Written exercise:
Everything from the line containing "Reconstruct this image" through the line containing "S.cycles.max_bounces = 6" must be quoted exactly; everything else is left out.

Records:
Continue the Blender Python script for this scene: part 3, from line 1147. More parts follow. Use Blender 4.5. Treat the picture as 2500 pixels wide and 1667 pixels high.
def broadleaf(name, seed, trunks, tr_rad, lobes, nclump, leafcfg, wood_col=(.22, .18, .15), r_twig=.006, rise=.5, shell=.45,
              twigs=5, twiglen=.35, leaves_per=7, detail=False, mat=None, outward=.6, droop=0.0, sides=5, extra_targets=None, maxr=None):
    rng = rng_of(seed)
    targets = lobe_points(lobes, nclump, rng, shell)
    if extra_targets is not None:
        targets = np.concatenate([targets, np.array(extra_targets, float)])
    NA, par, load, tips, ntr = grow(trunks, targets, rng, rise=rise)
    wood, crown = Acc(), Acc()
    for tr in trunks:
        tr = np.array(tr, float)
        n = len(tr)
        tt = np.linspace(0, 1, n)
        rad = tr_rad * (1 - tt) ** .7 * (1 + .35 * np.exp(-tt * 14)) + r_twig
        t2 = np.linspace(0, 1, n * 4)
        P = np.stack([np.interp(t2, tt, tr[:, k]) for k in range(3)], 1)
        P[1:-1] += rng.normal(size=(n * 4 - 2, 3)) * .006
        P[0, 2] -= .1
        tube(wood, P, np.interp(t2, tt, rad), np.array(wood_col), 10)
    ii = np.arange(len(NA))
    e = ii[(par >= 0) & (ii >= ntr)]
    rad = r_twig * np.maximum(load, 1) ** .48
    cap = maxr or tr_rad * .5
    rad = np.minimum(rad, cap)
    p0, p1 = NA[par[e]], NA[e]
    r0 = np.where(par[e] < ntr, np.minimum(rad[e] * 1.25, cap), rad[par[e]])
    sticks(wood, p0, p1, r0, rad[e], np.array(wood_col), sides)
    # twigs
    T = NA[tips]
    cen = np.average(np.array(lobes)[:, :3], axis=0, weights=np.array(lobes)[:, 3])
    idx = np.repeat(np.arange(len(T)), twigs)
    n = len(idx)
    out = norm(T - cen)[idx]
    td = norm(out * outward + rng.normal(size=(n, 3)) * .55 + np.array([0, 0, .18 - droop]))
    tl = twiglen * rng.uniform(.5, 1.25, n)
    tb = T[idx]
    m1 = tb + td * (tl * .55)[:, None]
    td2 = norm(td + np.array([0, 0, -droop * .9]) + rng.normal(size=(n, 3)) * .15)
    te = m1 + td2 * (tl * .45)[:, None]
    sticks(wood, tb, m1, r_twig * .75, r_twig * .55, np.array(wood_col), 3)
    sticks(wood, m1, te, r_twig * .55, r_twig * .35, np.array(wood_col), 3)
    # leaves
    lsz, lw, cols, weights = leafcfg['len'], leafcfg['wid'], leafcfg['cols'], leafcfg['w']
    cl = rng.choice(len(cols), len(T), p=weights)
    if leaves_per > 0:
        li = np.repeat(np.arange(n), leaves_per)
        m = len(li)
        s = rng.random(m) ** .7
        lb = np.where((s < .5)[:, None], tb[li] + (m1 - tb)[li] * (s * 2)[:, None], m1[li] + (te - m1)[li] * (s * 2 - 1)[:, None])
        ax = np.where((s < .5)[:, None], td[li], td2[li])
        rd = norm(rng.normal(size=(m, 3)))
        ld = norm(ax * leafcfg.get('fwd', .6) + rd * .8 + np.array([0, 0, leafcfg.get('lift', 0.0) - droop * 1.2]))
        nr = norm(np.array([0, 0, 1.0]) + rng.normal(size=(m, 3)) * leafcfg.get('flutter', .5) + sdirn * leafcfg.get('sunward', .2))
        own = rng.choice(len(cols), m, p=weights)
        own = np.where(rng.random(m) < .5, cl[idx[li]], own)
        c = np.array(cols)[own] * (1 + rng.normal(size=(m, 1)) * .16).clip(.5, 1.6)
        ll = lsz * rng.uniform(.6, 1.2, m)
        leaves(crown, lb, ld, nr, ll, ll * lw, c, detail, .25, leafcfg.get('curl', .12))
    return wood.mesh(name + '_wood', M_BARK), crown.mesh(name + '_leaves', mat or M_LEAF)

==

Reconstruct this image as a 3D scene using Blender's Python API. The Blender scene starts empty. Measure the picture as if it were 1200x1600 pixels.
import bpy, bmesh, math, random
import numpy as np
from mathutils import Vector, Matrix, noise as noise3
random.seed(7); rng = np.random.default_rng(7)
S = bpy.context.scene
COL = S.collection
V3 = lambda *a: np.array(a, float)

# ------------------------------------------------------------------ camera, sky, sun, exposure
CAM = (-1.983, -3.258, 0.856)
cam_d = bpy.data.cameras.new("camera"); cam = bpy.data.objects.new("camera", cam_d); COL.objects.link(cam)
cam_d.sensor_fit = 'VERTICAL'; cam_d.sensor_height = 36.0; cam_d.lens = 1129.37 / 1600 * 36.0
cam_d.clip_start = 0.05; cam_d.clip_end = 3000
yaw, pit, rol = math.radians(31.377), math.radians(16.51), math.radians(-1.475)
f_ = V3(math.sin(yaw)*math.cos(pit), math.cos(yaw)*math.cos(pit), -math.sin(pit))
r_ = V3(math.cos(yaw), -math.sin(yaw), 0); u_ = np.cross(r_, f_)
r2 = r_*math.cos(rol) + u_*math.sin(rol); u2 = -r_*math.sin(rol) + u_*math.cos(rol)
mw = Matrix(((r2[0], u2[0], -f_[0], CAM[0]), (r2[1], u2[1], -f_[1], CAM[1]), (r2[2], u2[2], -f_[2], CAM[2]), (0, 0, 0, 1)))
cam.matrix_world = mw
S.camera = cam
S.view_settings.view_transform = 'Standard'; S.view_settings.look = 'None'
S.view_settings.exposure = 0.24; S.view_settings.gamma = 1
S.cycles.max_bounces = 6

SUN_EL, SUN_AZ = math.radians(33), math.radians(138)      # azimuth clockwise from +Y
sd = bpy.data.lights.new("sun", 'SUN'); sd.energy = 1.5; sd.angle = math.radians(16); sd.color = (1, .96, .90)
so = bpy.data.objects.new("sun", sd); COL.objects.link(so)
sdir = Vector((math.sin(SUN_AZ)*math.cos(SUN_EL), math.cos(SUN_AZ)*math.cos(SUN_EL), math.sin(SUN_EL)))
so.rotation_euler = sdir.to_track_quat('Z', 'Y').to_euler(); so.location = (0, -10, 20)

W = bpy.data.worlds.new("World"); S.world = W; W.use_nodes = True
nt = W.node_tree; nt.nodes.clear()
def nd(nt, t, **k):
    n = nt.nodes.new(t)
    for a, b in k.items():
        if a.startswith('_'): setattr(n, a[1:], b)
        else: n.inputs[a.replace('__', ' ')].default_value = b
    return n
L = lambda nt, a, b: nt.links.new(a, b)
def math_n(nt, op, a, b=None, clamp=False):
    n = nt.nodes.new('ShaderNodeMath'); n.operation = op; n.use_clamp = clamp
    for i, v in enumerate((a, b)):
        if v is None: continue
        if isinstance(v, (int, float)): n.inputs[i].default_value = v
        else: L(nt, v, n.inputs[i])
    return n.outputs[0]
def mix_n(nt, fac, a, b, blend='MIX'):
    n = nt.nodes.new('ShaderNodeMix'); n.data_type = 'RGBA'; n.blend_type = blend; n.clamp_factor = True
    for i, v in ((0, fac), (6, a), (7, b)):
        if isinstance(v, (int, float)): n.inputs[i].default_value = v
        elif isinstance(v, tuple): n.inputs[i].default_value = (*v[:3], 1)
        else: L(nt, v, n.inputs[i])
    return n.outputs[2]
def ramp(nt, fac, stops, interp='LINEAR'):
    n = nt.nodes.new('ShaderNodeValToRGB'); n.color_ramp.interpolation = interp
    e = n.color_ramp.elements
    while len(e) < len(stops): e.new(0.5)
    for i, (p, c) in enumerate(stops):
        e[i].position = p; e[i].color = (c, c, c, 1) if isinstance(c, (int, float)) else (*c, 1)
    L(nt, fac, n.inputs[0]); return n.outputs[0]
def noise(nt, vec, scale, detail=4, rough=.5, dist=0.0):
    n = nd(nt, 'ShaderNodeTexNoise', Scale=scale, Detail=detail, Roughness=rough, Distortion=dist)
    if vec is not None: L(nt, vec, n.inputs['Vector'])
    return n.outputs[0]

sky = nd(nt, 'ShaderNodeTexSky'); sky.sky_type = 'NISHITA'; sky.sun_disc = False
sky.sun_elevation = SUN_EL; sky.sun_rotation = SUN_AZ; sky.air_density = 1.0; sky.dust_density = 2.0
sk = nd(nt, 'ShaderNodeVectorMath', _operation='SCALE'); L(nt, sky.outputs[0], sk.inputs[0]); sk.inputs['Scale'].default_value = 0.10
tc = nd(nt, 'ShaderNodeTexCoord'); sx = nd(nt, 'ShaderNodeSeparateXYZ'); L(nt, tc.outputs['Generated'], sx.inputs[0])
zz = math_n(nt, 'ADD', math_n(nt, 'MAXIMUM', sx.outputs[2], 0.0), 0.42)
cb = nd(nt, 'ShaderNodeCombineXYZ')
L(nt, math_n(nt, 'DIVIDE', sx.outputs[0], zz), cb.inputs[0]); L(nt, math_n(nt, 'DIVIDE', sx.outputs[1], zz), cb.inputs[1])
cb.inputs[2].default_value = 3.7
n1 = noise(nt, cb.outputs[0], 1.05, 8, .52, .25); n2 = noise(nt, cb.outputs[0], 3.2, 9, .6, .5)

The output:
Reconstruct this image as a 3D scene using Blender's Python API. The Blender scene starts empty. Measure the picture as if it were 1200x1600 pixels.
import bpy, bmesh, math, random
import numpy as np
from mathutils import Vector, Matrix, noise as noise3
random.seed(7); rng = np.random.default_rng(7)
S = bpy.context.scene
COL = S.collection
V3 = lambda *a: np.array(a, float)

# ------------------------------------------------------------------ camera, sky, sun, exposure
CAM = (-1.983, -3.258, 0.856)
cam_d = bpy.data.cameras.new("camera"); cam = bpy.data.objects.new("camera", cam_d); COL.objects.link(cam)
cam_d.sensor_fit = 'VERTICAL'; cam_d.sensor_height = 36.0; cam_d.lens = 1129.37 / 1600 * 36.0
cam_d.clip_start = 0.05; cam_d.clip_end = 3000
yaw, pit, rol = math.radians(31.377), math.radians(16.51), math.radians(-1.475)
f_ = V3(math.sin(yaw)*math.cos(pit), math.cos(yaw)*math.cos(pit), -math.sin(pit))
r_ = V3(math.cos(yaw), -math.sin(yaw), 0); u_ = np.cross(r_, f_)
r2 = r_*math.cos(rol) + u_*math.sin(rol); u2 = -r_*math.sin(rol) + u_*math.cos(rol)
mw = Matrix(((r2[0], u2[0], -f_[0], CAM[0]), (r2[1], u2[1], -f_[1], CAM[1]), (r2[2], u2[2], -f_[2], CAM[2]), (0, 0, 0, 1)))
cam.matrix_world = mw
S.camera = cam
S.view_settings.view_transform = 'Standard'; S.view_settings.look = 'None'
S.view_settings.exposure = 0.24; S.view_settings.gamma = 1
S.cycles.max_bounces = 6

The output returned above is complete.